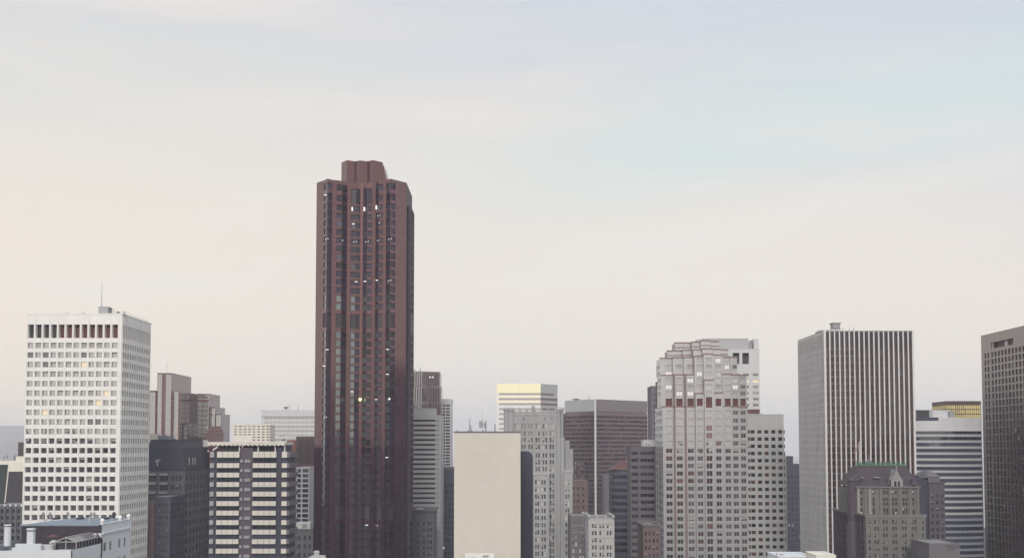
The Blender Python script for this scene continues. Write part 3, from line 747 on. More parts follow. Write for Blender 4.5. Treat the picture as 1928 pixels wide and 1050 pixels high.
# ================================================================== W  gothic hotel with green cresting
def gothic_hotel():
    Y = 300; b = Bld('hotel', 'old grey stone hotel with steep purple slate roof and green copper cresting', 'hotel', X(1680, Y), Y + 12)
    zb = b.loc.z - 1; st = style('olive_stone', ['glass_dark', 'glass_grey'], fw=.1, nh=1); wall = MB()
    x0, x1 = X(1630, Y, 1000), X(1743, Y, 1000); zt = Z(971, Y); W = x1 - x0; D = 30
    groups = [1637, 1650.5, 1667, 1684.5, 1702.5, 1721, 1738]
    cs = []
    for g in groups: cs += [g - 2.7, g + 2.7] if 1640 < g < 1735 else [g]
    rows = rows_px(982, 12.6, 8, 7.2, Y)
    kd = pick(('a', 5), ('b', 2), ('half', 2), ('blind', 2))
    facade(b, wall, (x0, Y), (1, 0), W, zb, zt, cols_px(cs, 3.5, x0, Y, 1000), rows, .3, st, kd)
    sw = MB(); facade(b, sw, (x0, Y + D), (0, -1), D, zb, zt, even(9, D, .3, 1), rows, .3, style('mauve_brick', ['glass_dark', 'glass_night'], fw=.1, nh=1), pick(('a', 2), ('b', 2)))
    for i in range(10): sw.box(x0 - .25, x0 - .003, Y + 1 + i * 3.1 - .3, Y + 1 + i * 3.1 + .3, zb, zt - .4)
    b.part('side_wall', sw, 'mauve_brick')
    facade(b, wall, (x1, Y), (0, 1), D, zb, zt, even(6, D, .35, 1), rows, .3, st, kd)
    wall.quad((x1, Y + D, zb), (x0, Y + D, zb), (x0, Y + D, zt), (x1, Y + D, zt)); wall.quad((x0, Y, zt), (x1, Y, zt), (x1, Y + D, zt), (x0, Y + D, zt))
    b.part('wall', wall, 'olive_stone')
    c = MB(); c.box(x0 - .3, x1 + .3, Y - .35, Y + .5, zt + .003, zt + .45); c.box(x0 - .3, x0 + .4, Y + .5, Y + D, zt + .003, zt + .45); b.part('cornice', c, 'olive_stone')
    c = MB(); zc = Z(983, Y) + .8; c.box(x0 - .15, x1 + .15, Y - .2, Y - .003, zc + .6, zc + .9); b.part('string_course', c, 'grey_stone')
    # upper block
    Yu = Y + 8; u0, u1 = X(1613, Yu, 940), X(1731, Yu, 940); zu = Z(918, Yu); up = MB()
    ucs = []
    for g in (1667.5, 1684.5, 1704): ucs += [g - 2.8, g + 2.8]
    ucs2 = sorted(ucs + [1622, 1645, 1720])
    facade(b, up, (u0, Yu), (1, 0), u1 - u0, zt - .5, zu, cols_px(ucs2, 3.8, u0, Yu, 940), [(Z(c + 3.4, Yu), Z(c - 3.4, Yu)) for c in (927, 940, 948.5, 959.5, 966.5)], .35, st, pick(('a', 6), ('b', 1), ('half', 1), ('lamp', .5)))
    up.quad((u1, Yu, zt - .5), (u1, Yu + 17, zt - .5), (u1, Yu + 17, zu), (u1, Yu, zu)); up.quad((u0, Yu + 17, zt - .5), (u0, Yu, zt - .5), (u0, Yu, zu), (u0, Yu + 17, zu)); up.quad((u1, Yu + 17, zt - .5), (u0, Yu + 17, zt - .5), (u0, Yu + 17, zu), (u1, Yu + 17, zu))
    b.part('upper_wall', up, 'olive_stone')
    for p in (1616, 1629, 1637.5, 1658, 1676, 1694.5, 1713.5, 1728):
        mb = MB(); x = X(p, Yu, 940); mb.box(x - .32, x + .32, Yu - .3, Yu - .003, zt - .2, zu + .15); b.part('pilaster', mb, 'mid_stone' if p in (1616, 1637.5) else 'olive_stone')
    c = MB(); c.box(u0 - .3, u1 + .3, Yu - .45, Yu + .4, zu + .003, zu + .45); b.part('cornice', c, 'olive_stone')
    # roof
    r = MB(); e0, e1 = u0 - .1, u1 + .1; r0, r1 = X(1609, Yu + 7), X(1703, Yu + 7); zr = Z(876.5, Yu + 7); ye0, ye1 = Yu - .05, Yu + 17; ze = zu + .45
    A, B_, Cc, Dd = (e0, ye0, ze), (e1, ye0, ze), (e1, ye1, ze), (e0, ye1, ze); p, q, s_, t = (r0 + .1, Yu + 6, zr), (r1 - .1, Yu + 6, zr), (r1 - .1, Yu + 10, zr), (r0 + .1, Yu + 10, zr)
    r.quad(A, B_, q, p); r.quad(B_, Cc, s_, q); r.quad(Cc, Dd, t, s_); r.quad(Dd, A, p, t); r.quad(p, q, s_, t)
    b.part('roof', r, 'purple_slate')
    g = MB(); n = 22
    g.box(r0, r1, Yu + 5.9, Yu + 6.15, zr + .02, zr + .3); g.box(r0, r1, Yu + 5.9, Yu + 6.15, zr + .75, zr + .88)
    for i in range(n + 1):
        x = r0 + (r1 - r0) * i / n; hh = 1.15 if i % 3 == 0 else .95
        g.box(x - .06, x + .06, Yu + 5.92, Yu + 6.13, zr + .3, zr + hh); g.lathe((x, Yu + 6.02, zr + hh - .1), [(.02, 0), (.16, .14), (.02, .34)], 6)
        if i < n: g.box(x + .15, x + (r1 - r0) / n - .12, Yu + 5.97, Yu + 6.08, zr + .42, zr + .60)
    b.part('cresting', g, 'green_copper')
    def gable(px, w, yb, ys, ya, depth, m, yy):
        mb = MB(); a, c, mx = X(px - w / 2, yy), X(px + w / 2, yy), X(px, yy); z0, z1, z2 = Z(yb, yy), Z(ys, yy), Z(ya, yy)
        for y in (yy, yy + depth):
            f = [(a, y, z0), (c, y, z0), (c, y, z1), (mx + (c - mx) * .45, y, z1 + (z2 - z1) * .4), (mx, y, z2), (mx - (c - mx) * .45, y, z1 + (z2 - z1) * .4), (a, y, z1)]
            n = len(mb.v); mb.v += f; mb.f.append(tuple(range(n, n + 7)) if y == yy else tuple(range(n + 6, n - 1, -1))); mb.m.append(0)
        for i in range(7):
            j = (i + 1) % 7; mb.f.append((i, i + 7, j + 7, j)); mb.m.append(0)
        mb.lathe((mx, yy + .3, z2 - .1), [(.12, 0), (.25, .3), (.05, 1.0)], 6)
        o = b.part('dormer', mb, m)
        for q in (-.22, .22):
            w_ = MB(); x = mx + (c - a) * q * .7; w_.box(x - .28, x + .28, yy - .06, yy - .004, z0 + (z1 - z0) * .2, z0 + (z1 - z0) * .85, 0); b.part('window', w_, 'glass_dark', parent=o)
    gable(1687, 22, 919, 903, 883, 5, 'mid_stone', Yu - .1)
    for p in (1671, 1717): gable(p, 7, 918, 911, 902, 3, 'mauve_brick', Yu - .05)
    for p0 in (1616, 1642):
        mb = MB(); mb.box(X(p0, Yu + 2.2), X(p0 + (7 if p0 < 1620 else 12), Yu + 2.2), Yu + 1.5, Yu + 2.4, Z(899.2, Yu + 2), Z(898, Yu + 2)); b.part('roof_ledge', mb, 'grey_stone')
    # corner turret
    tx, ty, tr = X(1598, Y + 14), Y + 10, 1.75
    mb = MB(); zt1 = Z(905, ty); mb.lathe((tx, ty, zb), [(tr + .35, 0), (tr + .35, Z(985, ty) - zb), (tr, Z(984, ty) - zb), (tr, zt1 - zb), (tr + .25, zt1 - zb + .1), (tr + .25, zt1 - zb + .5), (tr * .72, zt1 - zb + .9), (tr * .66, Z(893, ty) - zb)], 8)
    for i in range(6):
        t_ = RAD(20 + i * 60); mb.lathe((tx + tr * math.cos(t_) * .95, ty + tr * math.sin(t_) * .95, zt1), [(.2, 0), (.22, .9), (.04, 1.9)], 6)
    for i in range(10):
        t_ = RAD(180 + i * 18); mb.box(tx + tr * math.cos(t_) - .09, tx + tr * math.cos(t_) + .09, ty + tr * math.sin(t_) - .09, ty + tr * math.sin(t_) + .09, Z(978, ty), zt1 - .3)
    b.part('turret', mb, 'mauve_brick')
    sp = MB(); sx = X(1635, Yu + 8); sp.lathe((sx, Yu + 8, zr - .2), [(1.25, 0), (1.1, .9), (.65, 1.5), (.25, 2.1), (.12, 2.4), (.05, 3.6)], 10); b.part('cupola', sp, 'grey_brick')
    fp = MB(); fx = X(1618.5, Yu + 6); zf = Z(833, Yu + 6); fp.tube((fx, Yu + 6.5, zr - .5), (fx, Yu + 6.5, zf), .24, 8, r2=.14); fp.lathe((fx, Yu + 6.5, zf - .05), [(.1, 0), (.22, .18), (.08, .4)], 8); b.part('flagpole', fp, 'pale_stone')
    fl = MB()
    for i in range(5):
        a0, a1 = -i * .26, -(i + 1) * .26; dz0, dz1 = -.38 * i, -.38 * (i + 1); w0, w1 = .10 * math.sin(i * 1.3), .10 * math.sin((i + 1) * 1.3)
        for s_ in (0, .02): fl.quad((fx - .1 + a0, Yu + 6.4 + w0 + s_, zf - .6 + dz0 - .5), (fx - .1 + a1, Yu + 6.4 + w1 + s_, zf - .6 + dz1 - .35), (fx - .1 + a1, Yu + 6.4 + w1 + s_, zf - .25 + dz1 + .35), (fx - .1 + a0, Yu + 6.4 + w0 + s_, zf - .2 + dz0))
    fo = link('flag', fl.mesh('flag', ['flag_red'], (fx, Yu + 6.4, zf - 2)), (fx, Yu + 6.4, zf - 2)); tag(fo, 'faded pinkish flag drooping from the pole on the slate hotel roof', 'flag')
    b.finish()
    # annex at the east end
    Ya = 334; b = Box('apartment_building', 'dim mauve brick block with a small gable standing behind the slate roofed hotel', 'building', 1749, 1779, 909, Ya, 20, py=950)
    st2 = style('mauve_brick', ['glass_dark', 'glass_grey'], fw=.1, nh=1); rw = rows_px(933, 12.7, 10, 6.8, Ya); cs = [1755.5, 1764.5, 1774]
    b.front(cols_px(cs, 4.6, b.x0, Ya, 950), rw, .25, st2, pick(('a', 3), ('b', 1), ('half', 1))); b.close('mauve_brick', 'rlb', cop=.3, proud=.25)
    mb = MB(); mb.box(X(1722, Ya), b.x0 - .02, Ya + .4, Ya + 20, b.zb, Z(903, Ya)); b.part('side_wing', mb, 'dark_slate')
    mb = MB(); q0, q1 = X(1748, Ya), X(1770, Ya); zz = Z(889, Ya); mb.box(q0, q1, Ya + 1, Ya + 14, b.zt + .3, zz - 1.2)
    mx = (q0 + q1) / 2; mb.quad((q0 - .2, Ya + .8, zz - 1.2), (q1 + .2, Ya + .8, zz - 1.2), (mx + .6, Ya + 5, zz + .4), (mx - .6, Ya + 5, zz + .4)); mb.quad((q1 + .2, Ya + .8, zz - 1.2), (q1 + .2, Ya + 14, zz - 1.2), (mx + .6, Ya + 9, zz + .4), (mx + .6, Ya + 5, zz + .4)); mb.quad((q0 - .2, Ya + 14, zz - 1.2), (q0 - .2, Ya + .8, zz - 1.2), (mx - .6, Ya + 5, zz + .4), (mx - .6, Ya + 9, zz + .4)); mb.quad((mx - .6, Ya + 5, zz + .4), (mx + .6, Ya + 5, zz + .4), (mx + .6, Ya + 9, zz + .4), (mx - .6, Ya + 9, zz + .4))
    b.part('penthouse', mb, 'taupe_stone')
    mb = MB(); a, c, z0, z1 = X(1736, Ya), X(1747, Ya), Z(899, Ya), Z(889, Ya); m_ = (a + c) / 2
    for y in (Ya + .3, Ya + 4): mb.tri((a, y, z0), (c, y, z0), (m_, y, z1))
    mb.quad((a, Ya + .3, z0), (a, Ya + 4, z0), (m_, Ya + 4, z1), (m_, Ya + .3, z1)); mb.quad((c, Ya + 4, z0), (c, Ya + .3, z0), (m_, Ya + .3, z1), (m_, Ya + 4, z1)); mb.quad((a, Ya + .3, z0), (c, Ya + .3, z0), (c, Ya + 4, z0), (a, Ya + 4, z0)); b.part('gable', mb, 'grey_brick')
    b.finish()
    # low block whose blank wall carries small writing
    Ys = 282; b = Box('low_building', 'low plain grey block with small dark painted lettering on its top corner', 'building', 1749.5, 1807, 1023, Ys, 13, py=1030)
    b.close('taupe_stone', 'frlb', cop=.12, proud=.03)
    for txt, p, yy, sz, mt in (('WHICALL K.N.J', 1775.5, 1029.5, .62, 'sign_ink'), ('PARKING', 1778, 1033.8, .45, 'sign_red')):
        cu = bpy.data.curves.new('lettering', 'FONT'); cu.body = txt; cu.size = sz; cu.extrude = .015; cu.offset = .012
        to = bpy.data.objects.new('lettering', cu); COL.objects.link(to)
        dg = bpy.context.evaluated_depsgraph_get(); me = bpy.data.meshes.new_from_object(to.evaluated_get(dg)); bpy.data.objects.remove(to)
        me.materials.clear(); me.materials.append(M[mt])
        o = link('lettering', me, Vector((X(p, Ys), Ys - .02, Z(yy, Ys))) - b.loc, b.root); o.rotation_euler = (RAD(90), 0, 0)
        wd = max(v.co.x for v in me.vertices); tw = X(p + (29 if sz > .5 else 17), Ys) - X(p, Ys); o.scale = (tw / wd, 1.1, 1)
    b.finish()
gothic_hotel()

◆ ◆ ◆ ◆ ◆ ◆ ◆

* Given request: Repeat the lines above, starting at the first and stopping after the line that holds "for i in range(10): sw.box(x0", with the pictures left out.

* Answer in full:
The Blender Python script for this scene continues. Write part 3, from line 747 on. More parts follow. Write for Blender 4.5. Treat the picture as 1928 pixels wide and 1050 pixels high.
# ================================================================== W  gothic hotel with green cresting
def gothic_hotel():
    Y = 300; b = Bld('hotel', 'old grey stone hotel with steep purple slate roof and green copper cresting', 'hotel', X(1680, Y), Y + 12)
    zb = b.loc.z - 1; st = style('olive_stone', ['glass_dark', 'glass_grey'], fw=.1, nh=1); wall = MB()
    x0, x1 = X(1630, Y, 1000), X(1743, Y, 1000); zt = Z(971, Y); W = x1 - x0; D = 30
    groups = [1637, 1650.5, 1667, 1684.5, 1702.5, 1721, 1738]
    cs = []
    for g in groups: cs += [g - 2.7, g + 2.7] if 1640 < g < 1735 else [g]
    rows = rows_px(982, 12.6, 8, 7.2, Y)
    kd = pick(('a', 5), ('b', 2), ('half', 2), ('blind', 2))
    facade(b, wall, (x0, Y), (1, 0), W, zb, zt, cols_px(cs, 3.5, x0, Y, 1000), rows, .3, st, kd)
    sw = MB(); facade(b, sw, (x0, Y + D), (0, -1), D, zb, zt, even(9, D, .3, 1), rows, .3, style('mauve_brick', ['glass_dark', 'glass_night'], fw=.1, nh=1), pick(('a', 2), ('b', 2)))
    for i in range(10): sw.box(x0 - .25, x0 - .003, Y + 1 + i * 3.1 - .3, Y + 1 + i * 3.1 + .3, zb, zt - .4)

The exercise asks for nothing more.